··· Given information ···
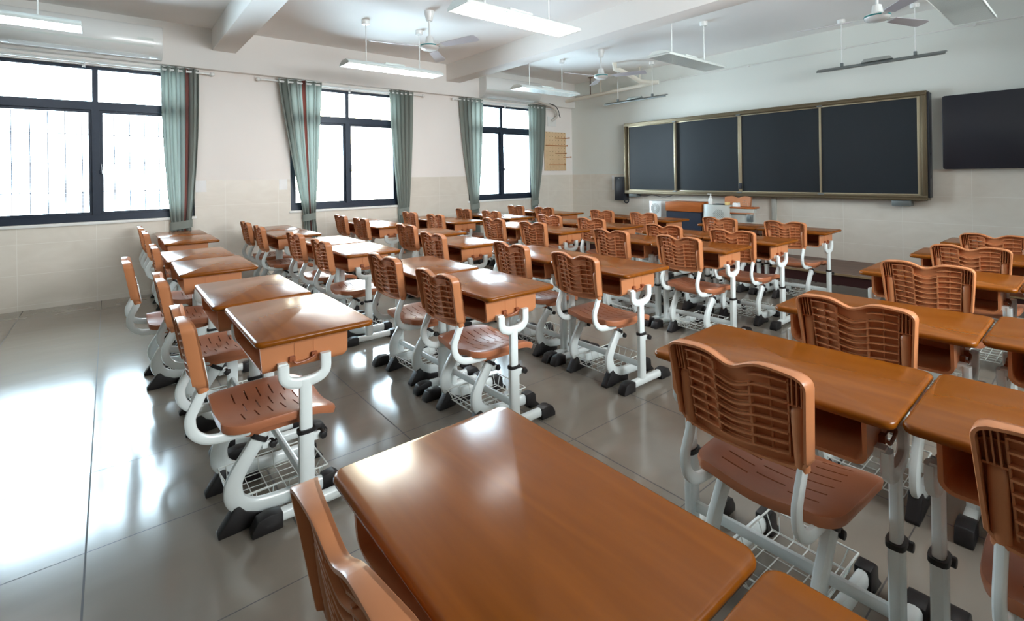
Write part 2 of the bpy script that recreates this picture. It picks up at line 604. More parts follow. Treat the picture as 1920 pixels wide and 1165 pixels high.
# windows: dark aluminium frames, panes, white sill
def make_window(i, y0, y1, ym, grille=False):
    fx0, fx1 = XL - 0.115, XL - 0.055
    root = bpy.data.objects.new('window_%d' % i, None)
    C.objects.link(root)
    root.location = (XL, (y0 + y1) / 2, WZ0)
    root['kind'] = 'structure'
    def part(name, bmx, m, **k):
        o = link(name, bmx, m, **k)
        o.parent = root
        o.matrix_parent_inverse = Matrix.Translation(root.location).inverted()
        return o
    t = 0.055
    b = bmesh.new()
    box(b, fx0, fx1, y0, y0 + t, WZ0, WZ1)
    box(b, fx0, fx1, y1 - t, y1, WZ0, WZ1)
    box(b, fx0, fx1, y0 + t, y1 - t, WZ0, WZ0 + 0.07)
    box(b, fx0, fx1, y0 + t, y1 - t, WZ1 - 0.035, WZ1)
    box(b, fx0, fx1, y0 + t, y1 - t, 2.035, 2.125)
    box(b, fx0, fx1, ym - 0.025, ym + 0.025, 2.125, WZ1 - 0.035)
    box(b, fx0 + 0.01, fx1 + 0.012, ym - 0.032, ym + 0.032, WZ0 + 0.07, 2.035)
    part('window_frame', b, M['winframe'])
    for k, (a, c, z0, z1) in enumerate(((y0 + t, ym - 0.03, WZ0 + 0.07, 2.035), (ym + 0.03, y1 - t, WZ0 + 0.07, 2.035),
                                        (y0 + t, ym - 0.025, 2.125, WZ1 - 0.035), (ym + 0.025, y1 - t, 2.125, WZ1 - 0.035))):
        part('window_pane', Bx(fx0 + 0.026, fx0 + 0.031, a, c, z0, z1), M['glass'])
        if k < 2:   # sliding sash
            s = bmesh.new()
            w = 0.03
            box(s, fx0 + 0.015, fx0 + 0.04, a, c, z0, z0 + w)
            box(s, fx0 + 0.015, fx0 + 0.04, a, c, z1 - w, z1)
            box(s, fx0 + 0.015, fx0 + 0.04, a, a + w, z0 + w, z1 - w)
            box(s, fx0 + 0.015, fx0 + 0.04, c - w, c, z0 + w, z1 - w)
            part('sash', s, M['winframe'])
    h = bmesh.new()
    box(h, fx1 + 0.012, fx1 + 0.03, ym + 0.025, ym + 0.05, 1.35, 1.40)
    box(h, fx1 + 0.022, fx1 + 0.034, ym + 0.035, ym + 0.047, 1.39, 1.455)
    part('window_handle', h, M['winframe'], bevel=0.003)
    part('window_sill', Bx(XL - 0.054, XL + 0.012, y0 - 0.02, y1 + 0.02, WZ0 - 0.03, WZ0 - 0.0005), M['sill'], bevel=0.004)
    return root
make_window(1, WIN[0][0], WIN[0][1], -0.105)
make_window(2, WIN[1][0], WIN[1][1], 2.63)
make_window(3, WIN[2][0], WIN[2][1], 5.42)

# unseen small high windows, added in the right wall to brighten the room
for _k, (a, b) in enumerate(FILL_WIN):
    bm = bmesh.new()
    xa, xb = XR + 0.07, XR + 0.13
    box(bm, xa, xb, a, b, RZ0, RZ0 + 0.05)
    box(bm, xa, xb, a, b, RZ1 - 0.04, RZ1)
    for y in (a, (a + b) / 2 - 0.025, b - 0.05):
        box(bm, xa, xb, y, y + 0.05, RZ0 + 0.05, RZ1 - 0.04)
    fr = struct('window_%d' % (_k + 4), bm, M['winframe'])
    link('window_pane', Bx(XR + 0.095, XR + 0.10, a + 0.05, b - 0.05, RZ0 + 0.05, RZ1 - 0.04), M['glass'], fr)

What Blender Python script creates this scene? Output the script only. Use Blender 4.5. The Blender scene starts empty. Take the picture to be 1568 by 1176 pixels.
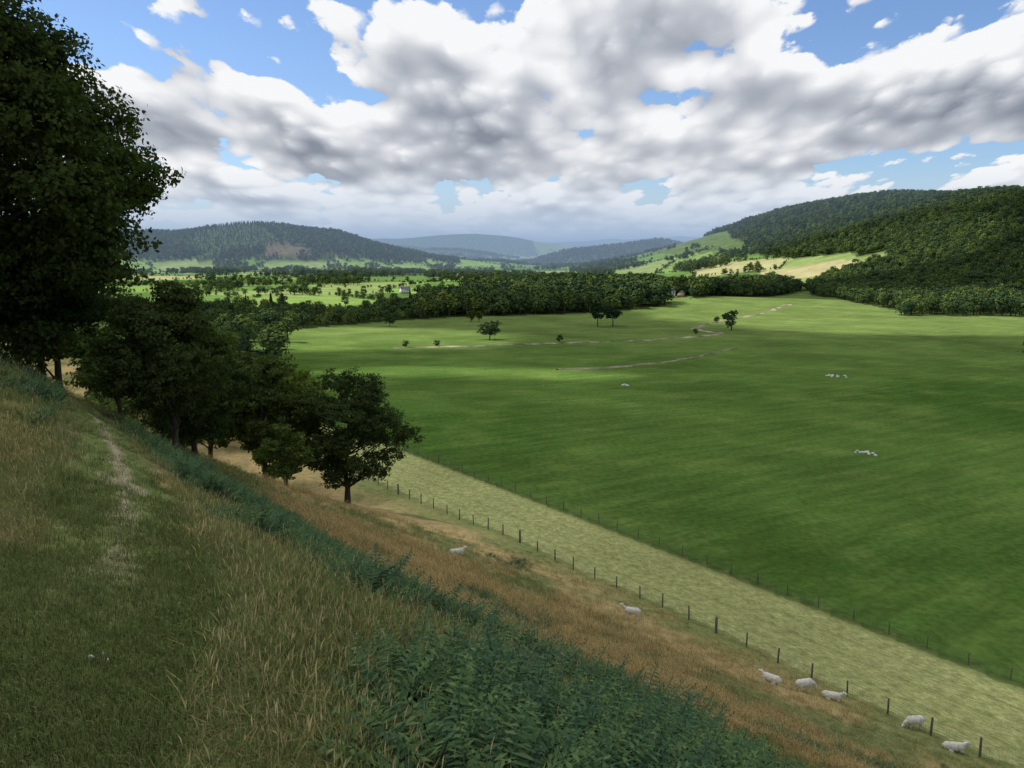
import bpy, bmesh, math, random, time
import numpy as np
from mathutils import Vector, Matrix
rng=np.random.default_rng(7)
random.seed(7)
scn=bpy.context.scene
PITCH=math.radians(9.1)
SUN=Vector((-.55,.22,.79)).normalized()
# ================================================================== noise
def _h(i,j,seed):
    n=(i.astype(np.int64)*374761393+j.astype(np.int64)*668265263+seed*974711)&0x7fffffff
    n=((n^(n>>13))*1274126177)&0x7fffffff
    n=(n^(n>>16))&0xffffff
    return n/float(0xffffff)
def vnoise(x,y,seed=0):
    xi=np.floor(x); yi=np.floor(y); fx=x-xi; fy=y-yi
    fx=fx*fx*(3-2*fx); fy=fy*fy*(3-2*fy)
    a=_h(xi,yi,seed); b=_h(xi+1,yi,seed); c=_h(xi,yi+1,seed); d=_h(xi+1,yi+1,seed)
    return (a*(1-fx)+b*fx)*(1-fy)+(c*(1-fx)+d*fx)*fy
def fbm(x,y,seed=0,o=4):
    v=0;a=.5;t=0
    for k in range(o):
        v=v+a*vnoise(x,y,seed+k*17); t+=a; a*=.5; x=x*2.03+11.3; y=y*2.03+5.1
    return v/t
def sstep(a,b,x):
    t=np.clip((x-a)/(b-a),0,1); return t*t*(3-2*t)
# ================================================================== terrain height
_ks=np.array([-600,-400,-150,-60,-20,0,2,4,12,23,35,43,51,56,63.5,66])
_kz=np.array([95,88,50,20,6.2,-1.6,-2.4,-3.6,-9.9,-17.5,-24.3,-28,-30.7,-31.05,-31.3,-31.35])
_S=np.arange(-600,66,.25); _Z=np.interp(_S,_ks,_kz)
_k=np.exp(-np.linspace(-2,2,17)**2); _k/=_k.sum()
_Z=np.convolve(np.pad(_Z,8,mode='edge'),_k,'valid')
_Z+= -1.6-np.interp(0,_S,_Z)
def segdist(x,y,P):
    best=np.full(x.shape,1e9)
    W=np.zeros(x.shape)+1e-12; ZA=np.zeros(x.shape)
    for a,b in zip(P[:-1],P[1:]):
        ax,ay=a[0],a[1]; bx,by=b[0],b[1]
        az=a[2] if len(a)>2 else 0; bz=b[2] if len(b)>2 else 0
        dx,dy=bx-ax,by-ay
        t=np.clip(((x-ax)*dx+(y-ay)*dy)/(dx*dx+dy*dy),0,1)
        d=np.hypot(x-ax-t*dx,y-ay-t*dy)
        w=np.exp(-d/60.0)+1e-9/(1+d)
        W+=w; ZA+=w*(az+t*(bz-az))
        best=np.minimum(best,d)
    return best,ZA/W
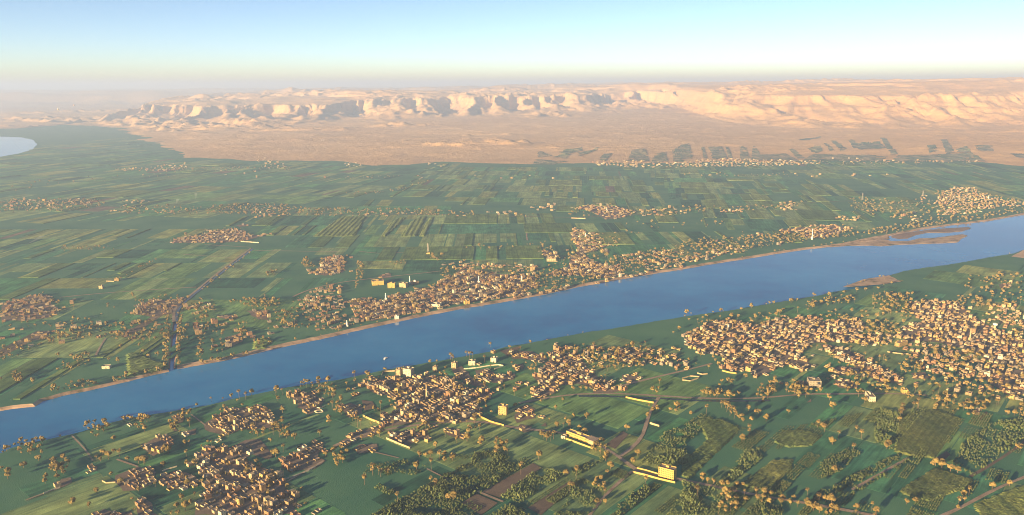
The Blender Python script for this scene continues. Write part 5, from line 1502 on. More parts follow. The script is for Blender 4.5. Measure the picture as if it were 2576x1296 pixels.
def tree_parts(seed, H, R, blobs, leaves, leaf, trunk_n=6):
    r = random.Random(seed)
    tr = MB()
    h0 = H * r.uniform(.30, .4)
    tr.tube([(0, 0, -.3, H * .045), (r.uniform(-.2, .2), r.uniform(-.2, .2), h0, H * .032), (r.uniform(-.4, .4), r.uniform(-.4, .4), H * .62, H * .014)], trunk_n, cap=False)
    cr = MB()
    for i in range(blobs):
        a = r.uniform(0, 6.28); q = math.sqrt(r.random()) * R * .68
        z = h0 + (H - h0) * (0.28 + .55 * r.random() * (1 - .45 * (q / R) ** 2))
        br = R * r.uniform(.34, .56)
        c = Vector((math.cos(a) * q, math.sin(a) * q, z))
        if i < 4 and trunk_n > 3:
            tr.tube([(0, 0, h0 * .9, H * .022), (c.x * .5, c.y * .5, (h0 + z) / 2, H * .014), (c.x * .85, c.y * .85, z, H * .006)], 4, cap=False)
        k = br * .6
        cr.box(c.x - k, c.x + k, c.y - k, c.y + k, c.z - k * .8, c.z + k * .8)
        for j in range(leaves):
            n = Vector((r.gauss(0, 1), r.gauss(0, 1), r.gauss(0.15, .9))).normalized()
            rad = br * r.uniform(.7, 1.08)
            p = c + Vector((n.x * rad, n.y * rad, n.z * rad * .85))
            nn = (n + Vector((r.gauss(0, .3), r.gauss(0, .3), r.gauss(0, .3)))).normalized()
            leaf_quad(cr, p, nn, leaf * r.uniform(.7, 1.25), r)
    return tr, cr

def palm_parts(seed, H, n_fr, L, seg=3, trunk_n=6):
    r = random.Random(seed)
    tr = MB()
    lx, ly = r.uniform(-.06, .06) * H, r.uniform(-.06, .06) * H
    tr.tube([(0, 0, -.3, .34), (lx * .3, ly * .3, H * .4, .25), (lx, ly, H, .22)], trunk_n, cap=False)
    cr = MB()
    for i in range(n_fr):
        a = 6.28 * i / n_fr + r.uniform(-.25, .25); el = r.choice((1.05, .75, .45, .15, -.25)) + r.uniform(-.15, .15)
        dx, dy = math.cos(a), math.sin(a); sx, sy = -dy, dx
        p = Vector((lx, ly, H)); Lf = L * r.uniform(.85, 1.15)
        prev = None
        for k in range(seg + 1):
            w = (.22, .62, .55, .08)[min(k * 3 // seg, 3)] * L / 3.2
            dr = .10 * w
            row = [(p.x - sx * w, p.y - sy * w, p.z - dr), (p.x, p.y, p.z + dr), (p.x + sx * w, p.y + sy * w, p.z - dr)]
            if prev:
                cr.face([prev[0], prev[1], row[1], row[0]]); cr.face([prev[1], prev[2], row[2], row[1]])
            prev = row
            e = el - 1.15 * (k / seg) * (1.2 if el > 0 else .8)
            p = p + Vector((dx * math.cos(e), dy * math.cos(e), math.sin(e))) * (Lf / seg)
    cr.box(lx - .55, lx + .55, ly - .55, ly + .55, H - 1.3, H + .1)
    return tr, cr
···
Exercise requirements: In the material above, find each line that contains the word "scene", and select it.

Result of the exercise:
What Blender Python script creates this scene? Output the script only. Use Blender 4.5. The Blender scene starts empty. Take the picture to be 1568 by 1176 pixels.
scn=bpy.context.scene
The Blender Python script for this scene continues. Write part 5, from line 1502 on. More parts follow. The script is for Blender 4.5. Measure the picture as if it were 2576x1296 pixels.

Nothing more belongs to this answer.